Return, without pictures, the lines from the start of the data through the one that contains "COL = SC.collection".

── Given data

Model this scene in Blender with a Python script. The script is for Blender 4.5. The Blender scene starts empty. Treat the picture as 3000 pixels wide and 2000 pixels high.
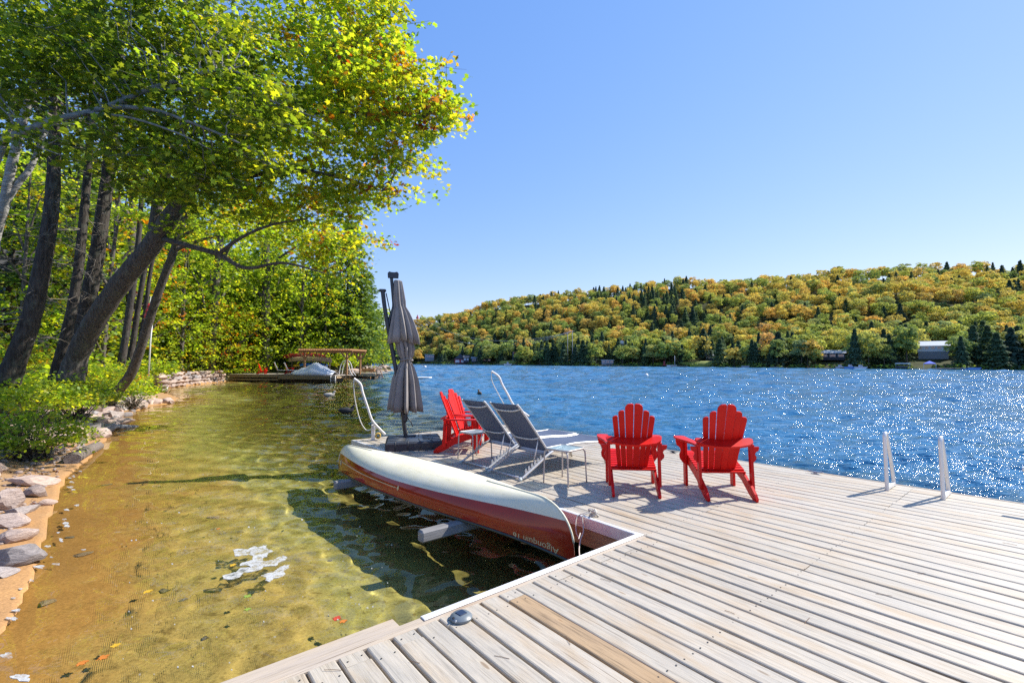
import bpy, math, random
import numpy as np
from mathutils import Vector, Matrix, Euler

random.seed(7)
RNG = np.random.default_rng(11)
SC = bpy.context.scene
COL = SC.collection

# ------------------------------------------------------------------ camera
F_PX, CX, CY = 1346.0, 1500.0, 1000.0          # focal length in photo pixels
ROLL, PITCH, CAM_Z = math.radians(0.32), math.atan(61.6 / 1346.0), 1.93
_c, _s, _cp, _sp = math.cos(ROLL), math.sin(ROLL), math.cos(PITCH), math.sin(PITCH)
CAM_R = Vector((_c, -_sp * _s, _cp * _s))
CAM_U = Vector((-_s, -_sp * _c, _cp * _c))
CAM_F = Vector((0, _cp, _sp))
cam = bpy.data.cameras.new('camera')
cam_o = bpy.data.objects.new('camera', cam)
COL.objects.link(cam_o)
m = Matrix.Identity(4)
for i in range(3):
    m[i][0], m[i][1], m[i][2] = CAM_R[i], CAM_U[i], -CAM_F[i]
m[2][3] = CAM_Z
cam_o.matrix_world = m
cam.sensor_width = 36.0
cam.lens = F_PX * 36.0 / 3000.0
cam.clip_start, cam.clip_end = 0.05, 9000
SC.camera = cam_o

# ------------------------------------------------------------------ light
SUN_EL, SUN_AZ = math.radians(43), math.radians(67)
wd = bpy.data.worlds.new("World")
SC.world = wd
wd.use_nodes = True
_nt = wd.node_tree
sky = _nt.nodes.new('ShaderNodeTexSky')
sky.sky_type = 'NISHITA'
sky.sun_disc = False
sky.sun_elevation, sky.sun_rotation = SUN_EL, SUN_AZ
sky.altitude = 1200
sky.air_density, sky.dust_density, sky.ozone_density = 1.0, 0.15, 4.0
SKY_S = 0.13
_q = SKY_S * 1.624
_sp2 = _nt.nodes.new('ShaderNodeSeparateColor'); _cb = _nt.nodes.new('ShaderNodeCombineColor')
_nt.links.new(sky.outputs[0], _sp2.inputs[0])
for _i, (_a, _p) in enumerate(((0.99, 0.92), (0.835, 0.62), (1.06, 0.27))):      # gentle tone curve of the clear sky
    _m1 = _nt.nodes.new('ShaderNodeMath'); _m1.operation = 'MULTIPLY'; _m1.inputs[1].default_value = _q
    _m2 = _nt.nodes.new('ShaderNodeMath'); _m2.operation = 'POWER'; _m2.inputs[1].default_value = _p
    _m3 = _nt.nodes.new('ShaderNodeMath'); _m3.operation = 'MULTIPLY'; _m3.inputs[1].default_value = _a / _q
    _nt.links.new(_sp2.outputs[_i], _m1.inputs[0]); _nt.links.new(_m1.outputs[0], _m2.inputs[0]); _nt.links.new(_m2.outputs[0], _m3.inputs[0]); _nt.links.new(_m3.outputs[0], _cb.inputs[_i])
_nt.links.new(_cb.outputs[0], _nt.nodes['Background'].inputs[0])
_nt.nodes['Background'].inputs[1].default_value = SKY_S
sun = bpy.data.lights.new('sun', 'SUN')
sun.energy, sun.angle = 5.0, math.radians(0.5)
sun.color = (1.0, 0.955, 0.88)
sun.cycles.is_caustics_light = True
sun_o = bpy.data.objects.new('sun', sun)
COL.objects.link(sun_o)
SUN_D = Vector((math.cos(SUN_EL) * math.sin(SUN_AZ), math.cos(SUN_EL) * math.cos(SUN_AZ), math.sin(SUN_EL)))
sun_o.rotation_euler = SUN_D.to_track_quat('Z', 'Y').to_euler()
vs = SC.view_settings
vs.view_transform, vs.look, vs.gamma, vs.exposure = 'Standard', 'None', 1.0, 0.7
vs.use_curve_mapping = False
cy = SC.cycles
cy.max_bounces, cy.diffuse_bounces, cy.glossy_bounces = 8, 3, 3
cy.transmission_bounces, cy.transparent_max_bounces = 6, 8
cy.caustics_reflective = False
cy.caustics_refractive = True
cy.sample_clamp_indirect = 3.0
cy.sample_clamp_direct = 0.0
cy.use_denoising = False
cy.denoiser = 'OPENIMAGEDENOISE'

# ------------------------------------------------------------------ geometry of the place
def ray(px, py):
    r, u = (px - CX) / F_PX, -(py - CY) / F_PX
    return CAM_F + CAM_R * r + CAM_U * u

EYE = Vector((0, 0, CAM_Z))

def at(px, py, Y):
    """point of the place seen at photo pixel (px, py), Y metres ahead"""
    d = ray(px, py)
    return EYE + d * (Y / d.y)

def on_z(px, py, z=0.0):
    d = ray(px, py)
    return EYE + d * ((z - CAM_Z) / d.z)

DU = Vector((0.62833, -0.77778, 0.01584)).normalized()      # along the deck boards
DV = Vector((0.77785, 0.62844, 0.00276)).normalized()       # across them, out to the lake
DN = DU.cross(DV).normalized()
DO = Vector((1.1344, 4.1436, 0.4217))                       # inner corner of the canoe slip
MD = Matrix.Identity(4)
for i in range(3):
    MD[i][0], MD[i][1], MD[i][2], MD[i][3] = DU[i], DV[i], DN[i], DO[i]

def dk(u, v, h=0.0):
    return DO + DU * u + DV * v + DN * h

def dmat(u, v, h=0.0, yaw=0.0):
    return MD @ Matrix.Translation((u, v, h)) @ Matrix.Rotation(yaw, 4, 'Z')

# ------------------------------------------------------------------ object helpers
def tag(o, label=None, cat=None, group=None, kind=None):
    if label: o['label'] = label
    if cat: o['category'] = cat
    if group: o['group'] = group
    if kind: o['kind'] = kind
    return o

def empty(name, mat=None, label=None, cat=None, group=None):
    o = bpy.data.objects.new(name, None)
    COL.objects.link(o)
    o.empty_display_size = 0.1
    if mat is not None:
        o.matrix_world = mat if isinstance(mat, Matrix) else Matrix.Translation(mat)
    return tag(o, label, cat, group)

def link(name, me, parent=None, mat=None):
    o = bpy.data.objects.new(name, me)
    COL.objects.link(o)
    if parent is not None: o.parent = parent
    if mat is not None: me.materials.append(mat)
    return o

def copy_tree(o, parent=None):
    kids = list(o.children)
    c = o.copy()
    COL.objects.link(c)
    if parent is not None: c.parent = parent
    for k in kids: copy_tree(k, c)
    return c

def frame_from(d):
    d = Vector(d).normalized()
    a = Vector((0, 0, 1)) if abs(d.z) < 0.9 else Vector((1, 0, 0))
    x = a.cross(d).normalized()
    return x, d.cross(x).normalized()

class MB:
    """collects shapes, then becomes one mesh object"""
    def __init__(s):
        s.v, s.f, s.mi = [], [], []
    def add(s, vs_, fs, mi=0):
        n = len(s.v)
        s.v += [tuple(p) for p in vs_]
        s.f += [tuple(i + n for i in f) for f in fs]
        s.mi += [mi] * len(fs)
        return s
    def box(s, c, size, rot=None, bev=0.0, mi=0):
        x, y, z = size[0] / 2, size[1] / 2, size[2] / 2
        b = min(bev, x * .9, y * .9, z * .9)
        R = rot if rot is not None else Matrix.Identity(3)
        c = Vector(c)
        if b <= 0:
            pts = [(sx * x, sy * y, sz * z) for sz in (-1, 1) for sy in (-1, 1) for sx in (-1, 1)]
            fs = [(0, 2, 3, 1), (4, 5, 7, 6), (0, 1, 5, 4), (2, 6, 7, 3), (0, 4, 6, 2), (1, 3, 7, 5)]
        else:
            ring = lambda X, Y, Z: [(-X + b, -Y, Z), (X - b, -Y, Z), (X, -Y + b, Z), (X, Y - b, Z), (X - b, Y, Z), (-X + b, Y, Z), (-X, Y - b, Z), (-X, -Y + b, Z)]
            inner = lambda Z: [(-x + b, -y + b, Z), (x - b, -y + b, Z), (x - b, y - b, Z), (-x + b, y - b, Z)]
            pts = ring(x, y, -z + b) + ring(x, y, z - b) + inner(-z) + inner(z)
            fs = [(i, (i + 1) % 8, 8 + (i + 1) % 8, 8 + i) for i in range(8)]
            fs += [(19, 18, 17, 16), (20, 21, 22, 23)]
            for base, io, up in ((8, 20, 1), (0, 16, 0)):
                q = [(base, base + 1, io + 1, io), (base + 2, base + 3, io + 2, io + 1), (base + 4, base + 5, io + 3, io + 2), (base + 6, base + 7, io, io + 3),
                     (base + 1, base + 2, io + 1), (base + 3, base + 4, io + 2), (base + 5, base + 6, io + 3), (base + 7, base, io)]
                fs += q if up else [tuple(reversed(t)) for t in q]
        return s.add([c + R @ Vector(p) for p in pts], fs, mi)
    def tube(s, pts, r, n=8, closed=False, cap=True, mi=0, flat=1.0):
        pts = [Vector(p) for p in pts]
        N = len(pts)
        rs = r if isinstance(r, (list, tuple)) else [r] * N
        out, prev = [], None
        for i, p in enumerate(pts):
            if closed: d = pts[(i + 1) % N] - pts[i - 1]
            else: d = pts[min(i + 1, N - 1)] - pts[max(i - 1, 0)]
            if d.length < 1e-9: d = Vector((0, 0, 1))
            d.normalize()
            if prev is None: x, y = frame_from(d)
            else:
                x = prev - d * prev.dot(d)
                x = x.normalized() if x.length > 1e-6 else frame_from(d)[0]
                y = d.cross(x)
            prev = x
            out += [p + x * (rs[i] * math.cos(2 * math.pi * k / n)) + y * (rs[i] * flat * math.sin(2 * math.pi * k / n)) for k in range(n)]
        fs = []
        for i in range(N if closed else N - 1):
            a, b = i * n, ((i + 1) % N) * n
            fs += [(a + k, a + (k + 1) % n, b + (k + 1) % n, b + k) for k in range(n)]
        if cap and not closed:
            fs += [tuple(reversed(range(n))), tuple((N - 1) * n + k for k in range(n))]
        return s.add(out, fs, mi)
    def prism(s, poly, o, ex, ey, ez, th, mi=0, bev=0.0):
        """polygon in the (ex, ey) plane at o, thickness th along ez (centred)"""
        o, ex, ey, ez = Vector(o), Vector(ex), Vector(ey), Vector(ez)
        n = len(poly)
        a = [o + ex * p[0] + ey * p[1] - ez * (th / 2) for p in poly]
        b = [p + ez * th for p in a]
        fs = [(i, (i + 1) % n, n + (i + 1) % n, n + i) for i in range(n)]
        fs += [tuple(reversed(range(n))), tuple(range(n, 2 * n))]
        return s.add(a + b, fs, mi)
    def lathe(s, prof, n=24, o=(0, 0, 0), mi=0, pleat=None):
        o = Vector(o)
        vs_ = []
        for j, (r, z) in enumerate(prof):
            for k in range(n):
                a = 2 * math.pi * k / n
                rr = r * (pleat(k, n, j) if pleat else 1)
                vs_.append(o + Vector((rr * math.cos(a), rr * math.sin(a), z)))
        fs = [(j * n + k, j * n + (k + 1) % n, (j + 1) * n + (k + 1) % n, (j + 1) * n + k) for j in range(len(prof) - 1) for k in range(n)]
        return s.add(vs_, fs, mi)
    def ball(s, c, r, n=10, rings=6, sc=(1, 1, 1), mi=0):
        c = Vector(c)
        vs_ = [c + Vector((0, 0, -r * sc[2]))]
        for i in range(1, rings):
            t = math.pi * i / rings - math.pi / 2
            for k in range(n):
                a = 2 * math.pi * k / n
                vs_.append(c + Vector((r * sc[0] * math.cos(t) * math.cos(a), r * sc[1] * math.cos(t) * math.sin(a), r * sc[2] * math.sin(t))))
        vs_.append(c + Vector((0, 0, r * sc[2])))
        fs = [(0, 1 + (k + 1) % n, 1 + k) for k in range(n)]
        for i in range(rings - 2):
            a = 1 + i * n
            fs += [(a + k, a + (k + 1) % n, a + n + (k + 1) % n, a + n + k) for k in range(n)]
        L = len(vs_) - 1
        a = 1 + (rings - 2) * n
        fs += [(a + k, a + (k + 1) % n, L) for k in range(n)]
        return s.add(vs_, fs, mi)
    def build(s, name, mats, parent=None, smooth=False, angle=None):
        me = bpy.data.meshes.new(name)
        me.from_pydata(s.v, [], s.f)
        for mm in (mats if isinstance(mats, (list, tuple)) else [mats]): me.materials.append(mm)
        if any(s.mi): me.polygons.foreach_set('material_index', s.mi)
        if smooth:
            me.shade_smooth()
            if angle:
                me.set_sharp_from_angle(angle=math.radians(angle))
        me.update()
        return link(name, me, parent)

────

• _Exercise answer_
Model this scene in Blender with a Python script. The script is for Blender 4.5. The Blender scene starts empty. Treat the picture as 3000 pixels wide and 2000 pixels high.
import bpy, math, random
import numpy as np
from mathutils import Vector, Matrix, Euler

random.seed(7)
RNG = np.random.default_rng(11)
SC = bpy.context.scene
COL = SC.collection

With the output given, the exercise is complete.